DIRECTION
Repeat every line exactly, keeping the pictures out of the copy.

MATERIAL
--- --- ---

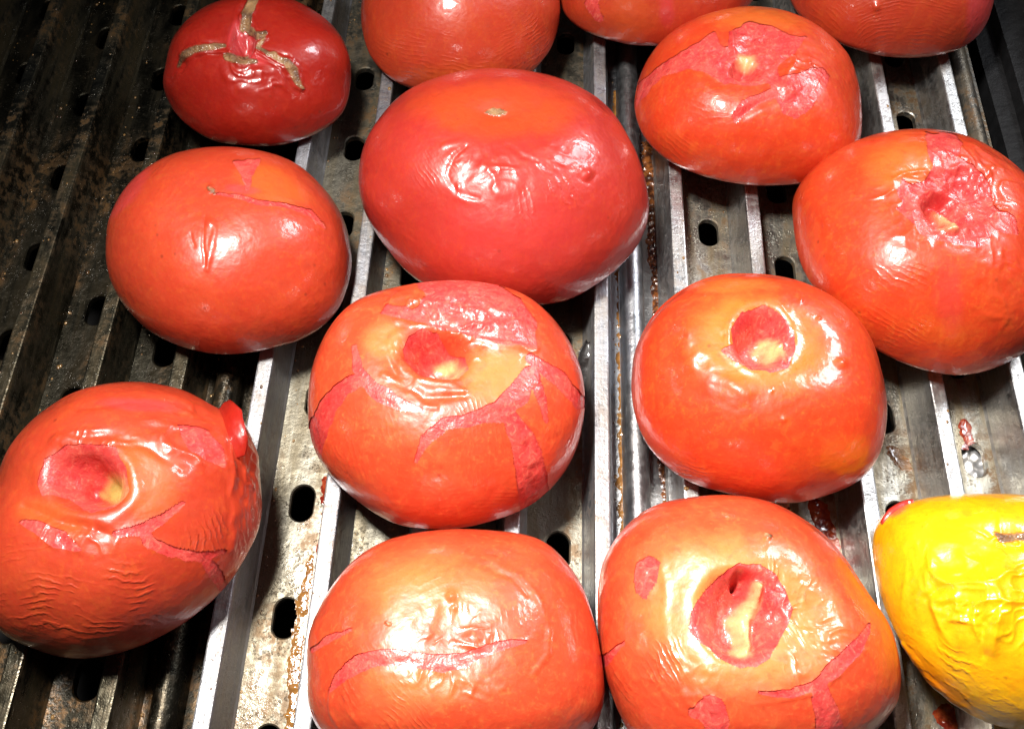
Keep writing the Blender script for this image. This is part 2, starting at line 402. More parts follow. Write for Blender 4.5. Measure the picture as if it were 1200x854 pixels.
# ------------------------------------------------------------------ grill materials
def metal_material(name, base, grime, amount, seed, rough=0.38, warm=(0.30, 0.20, 0.09)):
    N = NT(name); co = N.coord()
    long_ = N.mapv(co, (1.0, 0.16, 1.0))
    n1 = N.noise(long_, 170 + seed, 4, 0.65, 0.4); n2 = N.noise(co, 330 + seed, 4, 0.7); n3 = N.noise(co, 1300, 3, 0.6); n4 = N.noise(N.mapv(co, (1, .35, 1)), 55 + seed, 3, 0.6)
    brushed = N.noise(N.mapv(co, (1.0, 0.02, 1.0)), 2600, 2)
    c = N.mix(N.ramp(brushed, 0.3, 0.7), tuple(x * 0.82 for x in base), base)
    film = N.math('MULTIPLY', N.ramp(n1, 0.36, 0.66), amount)
    c = N.mix(film, c, warm)
    rust = N.math('MULTIPLY', N.math('MULTIPLY', N.ramp(n2, 0.44, 0.60), N.ramp(n4, 0.42, 0.62)), amount)
    c = N.mix(rust, c, (0.15, 0.078, 0.028))
    burnt = N.math('MULTIPLY', N.ramp(n3, 0.54, 0.66), N.ramp(N.noise(co, 210, 3), 0.44, 0.60, 0.0, 0.85))
    burnt = N.math('MULTIPLY', burnt, min(1, amount) * 0.8)
    c = N.mix(burnt, c, grime)
    h = N.math('ADD', N.math('MULTIPLY', n2, 0.00022), N.math('MULTIPLY', burnt, 0.00010))
    h = N.math('ADD', h, N.math('MULTIPLY', n3, 0.00003))
    h = N.math('ADD', h, N.math('MULTIPLY', brushed, 0.000008))
    dirt = N.math('ADD', N.math('ADD', film, rust), burnt, clamp=True)
    wet = N.ramp(N.noise(N.mapv(co, (1, .4, 1)), 90 + seed, 3), 0.45, 0.62)
    nb = N.bump(h)
    N.set(Base_Color=c, Metallic=N.ramp(dirt, 0, 1, 1.0, 0.6), Roughness=N.ramp(n2, 0.3, 0.7, rough - 0.06, rough + 0.14), Normal=nb,
          Coat_Weight=N.math('MULTIPLY', wet, 0.6 * min(1, amount + .1)), Coat_Roughness=0.12)
    N.t.links.new(nb, N.b.inputs['Coat Normal'])
    return N.m
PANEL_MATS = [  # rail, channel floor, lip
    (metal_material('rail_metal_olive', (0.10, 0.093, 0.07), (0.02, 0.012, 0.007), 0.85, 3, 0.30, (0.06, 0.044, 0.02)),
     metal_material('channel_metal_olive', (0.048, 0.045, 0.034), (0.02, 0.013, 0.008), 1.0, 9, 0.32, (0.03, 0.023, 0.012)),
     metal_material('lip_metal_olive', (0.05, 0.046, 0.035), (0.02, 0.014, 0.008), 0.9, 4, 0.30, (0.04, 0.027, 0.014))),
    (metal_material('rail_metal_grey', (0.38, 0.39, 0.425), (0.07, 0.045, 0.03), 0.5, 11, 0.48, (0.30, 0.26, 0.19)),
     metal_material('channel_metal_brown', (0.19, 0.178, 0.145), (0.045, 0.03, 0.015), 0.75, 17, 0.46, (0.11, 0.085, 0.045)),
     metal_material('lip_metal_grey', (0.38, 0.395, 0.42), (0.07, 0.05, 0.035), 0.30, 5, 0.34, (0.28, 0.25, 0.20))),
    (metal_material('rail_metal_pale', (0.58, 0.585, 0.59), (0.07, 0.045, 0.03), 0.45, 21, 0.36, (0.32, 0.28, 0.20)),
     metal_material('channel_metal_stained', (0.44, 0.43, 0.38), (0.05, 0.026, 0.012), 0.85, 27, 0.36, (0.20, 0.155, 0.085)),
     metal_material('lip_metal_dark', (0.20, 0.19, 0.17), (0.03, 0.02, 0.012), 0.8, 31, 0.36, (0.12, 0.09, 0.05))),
]
def plain_material(name, col, rough, metallic=0.0, bump=0.0002, sc=300, coat=0.0, var=0.6):
    N = NT(name); co = N.coord(); n = N.noise(co, sc, 4, 0.65)
    N.set(Base_Color=N.mix(N.ramp(n, 0.35, 0.65), tuple(x * var for x in col), col), Roughness=rough, Metallic=metallic,
          Normal=N.bump(N.math('MULTIPLY', n, bump)), Coat_Weight=coat, Coat_Roughness=0.08)
    return N.m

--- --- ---

SOLVED EXERCISE
Keep writing the Blender script for this image. This is part 2, starting at line 402. More parts follow. Write for Blender 4.5. Measure the picture as if it were 1200x854 pixels.
# ------------------------------------------------------------------ grill materials
def metal_material(name, base, grime, amount, seed, rough=0.38, warm=(0.30, 0.20, 0.09)):
    N = NT(name); co = N.coord()
    long_ = N.mapv(co, (1.0, 0.16, 1.0))
    n1 = N.noise(long_, 170 + seed, 4, 0.65, 0.4); n2 = N.noise(co, 330 + seed, 4, 0.7); n3 = N.noise(co, 1300, 3, 0.6); n4 = N.noise(N.mapv(co, (1, .35, 1)), 55 + seed, 3, 0.6)
    brushed = N.noise(N.mapv(co, (1.0, 0.02, 1.0)), 2600, 2)
    c = N.mix(N.ramp(brushed, 0.3, 0.7), tuple(x * 0.82 for x in base), base)
    film = N.math('MULTIPLY', N.ramp(n1, 0.36, 0.66), amount)
    c = N.mix(film, c, warm)
    rust = N.math('MULTIPLY', N.math('MULTIPLY', N.ramp(n2, 0.44, 0.60), N.ramp(n4, 0.42, 0.62)), amount)
    c = N.mix(rust, c, (0.15, 0.078, 0.028))
    burnt = N.math('MULTIPLY', N.ramp(n3, 0.54, 0.66), N.ramp(N.noise(co, 210, 3), 0.44, 0.60, 0.0, 0.85))
    burnt = N.math('MULTIPLY', burnt, min(1, amount) * 0.8)
    c = N.mix(burnt, c, grime)
    h = N.math('ADD', N.math('MULTIPLY', n2, 0.00022), N.math('MULTIPLY', burnt, 0.00010))
    h = N.math('ADD', h, N.math('MULTIPLY', n3, 0.00003))
    h = N.math('ADD', h, N.math('MULTIPLY', brushed, 0.000008))
    dirt = N.math('ADD', N.math('ADD', film, rust), burnt, clamp=True)
    wet = N.ramp(N.noise(N.mapv(co, (1, .4, 1)), 90 + seed, 3), 0.45, 0.62)
    nb = N.bump(h)
    N.set(Base_Color=c, Metallic=N.ramp(dirt, 0, 1, 1.0, 0.6), Roughness=N.ramp(n2, 0.3, 0.7, rough - 0.06, rough + 0.14), Normal=nb,
          Coat_Weight=N.math('MULTIPLY', wet, 0.6 * min(1, amount + .1)), Coat_Roughness=0.12)
    N.t.links.new(nb, N.b.inputs['Coat Normal'])
    return N.m
PANEL_MATS = [  # rail, channel floor, lip
    (metal_material('rail_metal_olive', (0.10, 0.093, 0.07), (0.02, 0.012, 0.007), 0.85, 3, 0.30, (0.06, 0.044, 0.02)),
     metal_material('channel_metal_olive', (0.048, 0.045, 0.034), (0.02, 0.013, 0.008), 1.0, 9, 0.32, (0.03, 0.023, 0.012)),
     metal_material('lip_metal_olive', (0.05, 0.046, 0.035), (0.02, 0.014, 0.008), 0.9, 4, 0.30, (0.04, 0.027, 0.014))),
    (metal_material('rail_metal_grey', (0.38, 0.39, 0.425), (0.07, 0.045, 0.03), 0.5, 11, 0.48, (0.30, 0.26, 0.19)),
     metal_material('channel_metal_brown', (0.19, 0.178, 0.145), (0.045, 0.03, 0.015), 0.75, 17, 0.46, (0.11, 0.085, 0.045)),
     metal_material('lip_metal_grey', (0.38, 0.395, 0.42), (0.07, 0.05, 0.035), 0.30, 5, 0.34, (0.28, 0.25, 0.20))),
    (metal_material('rail_metal_pale', (0.58, 0.585, 0.59), (0.07, 0.045, 0.03), 0.45, 21, 0.36, (0.32, 0.28, 0.20)),
     metal_material('channel_metal_stained', (0.44, 0.43, 0.38), (0.05, 0.026, 0.012), 0.85, 27, 0.36, (0.20, 0.155, 0.085)),
     metal_material('lip_metal_dark', (0.20, 0.19, 0.17), (0.03, 0.02, 0.012), 0.8, 31, 0.36, (0.12, 0.09, 0.05))),
]
def plain_material(name, col, rough, metallic=0.0, bump=0.0002, sc=300, coat=0.0, var=0.6):
    N = NT(name); co = N.coord(); n = N.noise(co, sc, 4, 0.65)
    N.set(Base_Color=N.mix(N.ramp(n, 0.35, 0.65), tuple(x * var for x in col), col), Roughness=rough, Metallic=metallic,
          Normal=N.bump(N.math('MULTIPLY', n, bump)), Coat_Weight=coat, Coat_Roughness=0.08)
    return N.m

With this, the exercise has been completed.